In creative interventions, creative professionals or artists join organisations or processes to initiate change, while organisations open their doors to creatives with their own expectations. Usually, they are about finding innovative solutions to situations that do not correspond to changed times or their current stage of development.
According to Lotte Darsø, a Danish expert in innovation and creativity development, author of Artful Creation: Learning-Tales of Arts-in-Business (2004), organisations use, apply and integrate the arts and creative artworks for:
- decoration;
- entertainment, either by giving the employees benefits such as tickets for selected shows, performances and arts exhibitions in their leisure time, or they invite artists into the company for performances at annual meetings, customer events or special occasions;
- for teambuilding purposes, communication training, leadership development, problem solving and innovation processes;
- the development of a strategic process of transformation, involving personal development and leadership, culture and identity, creativity and innovation, as well as customer relations and marketing.
Artistic intervention projects can be initiated and managed by artists themselves, by companies, by consultants/third party agencies or by cultural institutions. The general practice in Europe shows that artistic intervention projects are usually carried out by special umbrella organisations and agencies that mediate artists and organisations.
Some issues that organisations that implement artistic interventions projects should consider are:
Although working methods and processes used by organisations in artistic intervention projects are different and depend on the length of projects, their purposes and the number of participants, the creative intervention runs through four phases:
- Anchoring: exploring the challenging issue, problem, goal to be addressed by the creative intervention and agreeing on activities to ensure the organisation’s involvement
- Research: the creative/artist researches the organisation and creates contacts with the co-workers to jointly formulate an action plan for the project;
- Action plan implementation: the artist works with the entrepreneur and co-workers in the organisation to develop activities, events or workshops to implement the action plan, and;
- Final phase, including an evaluation of the activities and a final seminar at which all participating artists and companies report their experiences and what they have learned.

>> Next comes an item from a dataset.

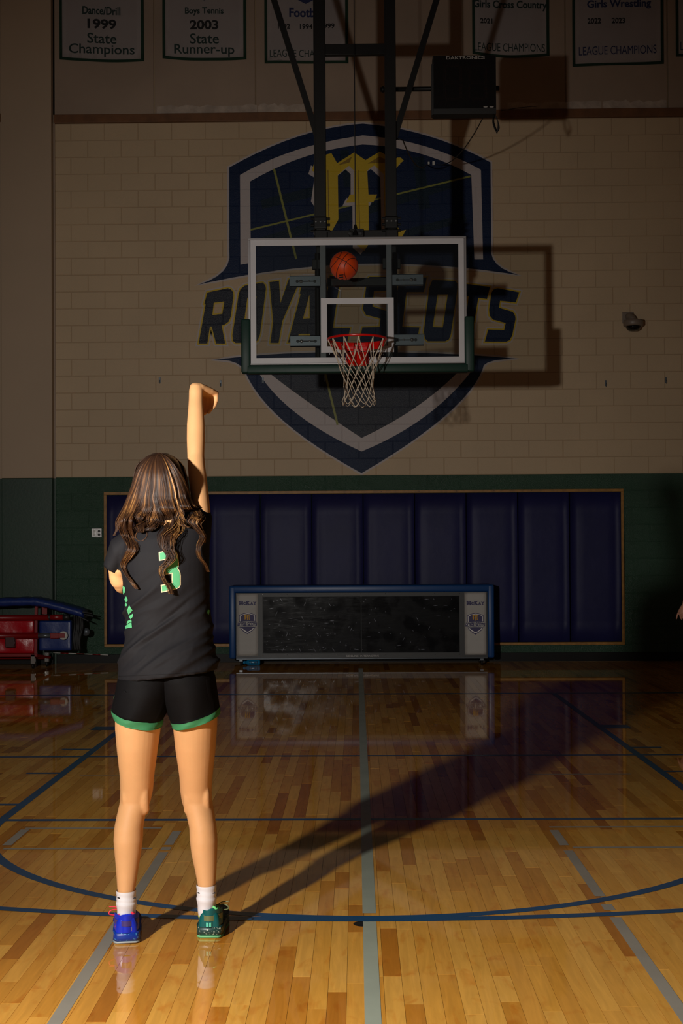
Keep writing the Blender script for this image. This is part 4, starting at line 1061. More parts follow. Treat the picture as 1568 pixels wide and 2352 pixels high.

Therefore, the general mapping approach of the creative interventions from the non-creative organisations’ perspective implies key steps to approach the need, the impact, the design and the implementation of a creative intervention.
What are the steps in designing such an intervention?
Step 1 - Identify and analyse issue/problem/goal to be addressed by the intervention
Namely, identify specific behaviours / circumstances / issues / problems that need to be addressed by the creative intervention and improvements / changes in business-level outcomes that should result
Entrepreneurs may do this individually (by observing directly the issue/problem/goal, interviewing key people etc.) or together with the creative/artist or by asking the creative/artist to do it personally.
In any case, the factors to keep in mind are:
- Those for whom the current situation is a problem. Who is affected by the issue, problem or goal?
- The negative (positive) consequences for those directly affected and the business in general. What effect does the problem or issue have on the lives of those affected?
- Personal and environmental factors to be influenced (i.e., people's experience and history; knowledge and skills; barriers and opportunities).
- The behaviour or lack of behaviour that causes or maintains the problem. What behaviours of whom would need to change for the problem (or goal) to be eliminated (addressed).
- Who benefits and how from the situation staying the same (economically, politically).
- The conditions that need to change for the issue to be resolved (e.g., skills, opportunities, financial resources, trusting relationships).
- The appropriate level at which the problem or goal should be addressed (e.g., by individuals, teams, etc.), and whether the organisation has the capacity to influence such changes.
Step 2 - Set goals and objectives for what "success" would look like.
To do this, the factors to keep in mind are:
- A description of what success would look like. How will the business or employees be different if the intervention is successful?
- Those goals the intervention is targeted to accomplish. How will you know if the intervention is successful?
- The specific objectives the intervention will achieve. What will change by how much and by when?
Step 3 - Develop an action plan for the intervention.
This should include:
- What specific change or aspect of the intervention will occur?
- Who will carry it out?
- When the intervention will be implemented or how long it will be maintained?
- Resources (time, money and staff) needed/ available?
- Who should know what about this?
Step 4 - Schedule a meeting with the creative person/artist/creative organisation that will carry out the intervention, share all previous details and agree with them when and how they will design and present the creative intervention project (including financial aspects).
Step 5 - After the creative intervention project is presented, assess what follows:
- the quality of the intervention
- the level of correspondence of the action with respect to the objectives
- the type of the intervention implementation
- the possible results and consequences or side effects
Step 6 - Implement the intervention, and monitor and evaluate the process (e.g., quality of implementation, satisfaction) and outcomes (e.g., attainment of objectives) through pre-set effective tools, methods and strategies.